The First Blacksmith Shop

Location: On Lick Fork of the Pound on the Pound-Dewey road, 
opposite the Creed Dorton place.

Date: 1845

Description: Consisted of anvil, hammer and tongs and bellows homemade from cow hide. Building was low one-room log structure.

History: Daniel Henry Short was born in North Carolina in 1810 or 1811, a son of William and Mary Short. His parents moved to Kentucky while he was still in infancy, and about 1820 crossed back into Virginia and settled on head of Pound River. Here Dan grew to manhood. He married Leah Baker, also a native of North Carolina, and settled at what is known as the Creed Dorton place just below the village of Dewey. It is believed that Daniel H. Short was the first man to establish a blacksmith shop and made a business of smithing in Wise County. Prior to that time settlers hammered out tools and sharpened and dressed tools at home. Short's shop was established about 1845, probably as early as 1840, and he operated it continuously until his death in 1890, serving a large territory. The only signs of the shop today are the foundation stones of the building and the fire place, and the ash dump at back of where the building stood.
     Daniel Henry Short was a very prominent man in the affairs of Wise County. Prior to the formation of the county he was elected a justice of the peace, and when the new county (Wise) was organized in 1856, his district being in the new county, he was one of the justices who organized the county and held the first court. He was reelected and served as a justice until his death.

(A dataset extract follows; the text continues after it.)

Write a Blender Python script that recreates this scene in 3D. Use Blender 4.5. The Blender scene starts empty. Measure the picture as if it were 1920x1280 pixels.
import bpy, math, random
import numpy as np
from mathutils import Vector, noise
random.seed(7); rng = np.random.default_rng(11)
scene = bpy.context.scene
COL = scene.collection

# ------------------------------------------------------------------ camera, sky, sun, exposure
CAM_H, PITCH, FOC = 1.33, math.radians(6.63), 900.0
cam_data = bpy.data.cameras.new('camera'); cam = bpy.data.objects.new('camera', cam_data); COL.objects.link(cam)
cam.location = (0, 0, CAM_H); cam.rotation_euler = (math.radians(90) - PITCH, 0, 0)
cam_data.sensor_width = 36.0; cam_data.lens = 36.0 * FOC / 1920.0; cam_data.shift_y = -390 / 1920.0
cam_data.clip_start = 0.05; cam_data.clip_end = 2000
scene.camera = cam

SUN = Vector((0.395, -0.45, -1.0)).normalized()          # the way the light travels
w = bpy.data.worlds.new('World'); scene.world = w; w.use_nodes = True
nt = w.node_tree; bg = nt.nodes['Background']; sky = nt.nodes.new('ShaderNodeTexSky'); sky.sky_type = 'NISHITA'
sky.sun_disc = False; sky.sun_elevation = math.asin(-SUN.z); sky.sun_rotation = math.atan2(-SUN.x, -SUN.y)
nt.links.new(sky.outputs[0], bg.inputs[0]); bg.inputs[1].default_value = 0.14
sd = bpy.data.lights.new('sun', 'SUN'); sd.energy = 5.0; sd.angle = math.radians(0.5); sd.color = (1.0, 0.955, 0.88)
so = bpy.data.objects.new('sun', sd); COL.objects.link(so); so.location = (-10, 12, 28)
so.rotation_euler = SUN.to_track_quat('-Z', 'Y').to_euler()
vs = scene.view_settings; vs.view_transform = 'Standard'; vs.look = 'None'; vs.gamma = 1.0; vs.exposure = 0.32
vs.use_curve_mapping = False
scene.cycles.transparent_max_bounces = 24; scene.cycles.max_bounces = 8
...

He wrote all deeds and other public papers for the entire upper Pound country and many of the settlers, being unable to read and write, would come to "Squire
Dan" to have letters written to their friends and kindred and to have letters they had received read to them.
     One day in the summer of 1890, he asked his grandson to climb up in a tall apple tree and cut out some limbs which hung down knocking off the view of the road in front of his house. He was standing under the tree looking up at the boy, giving him instructions, when suddenly he fell forward and was dead within ten minutes.

Source of Information: C. F. Dorton and Mrs. David Maggard.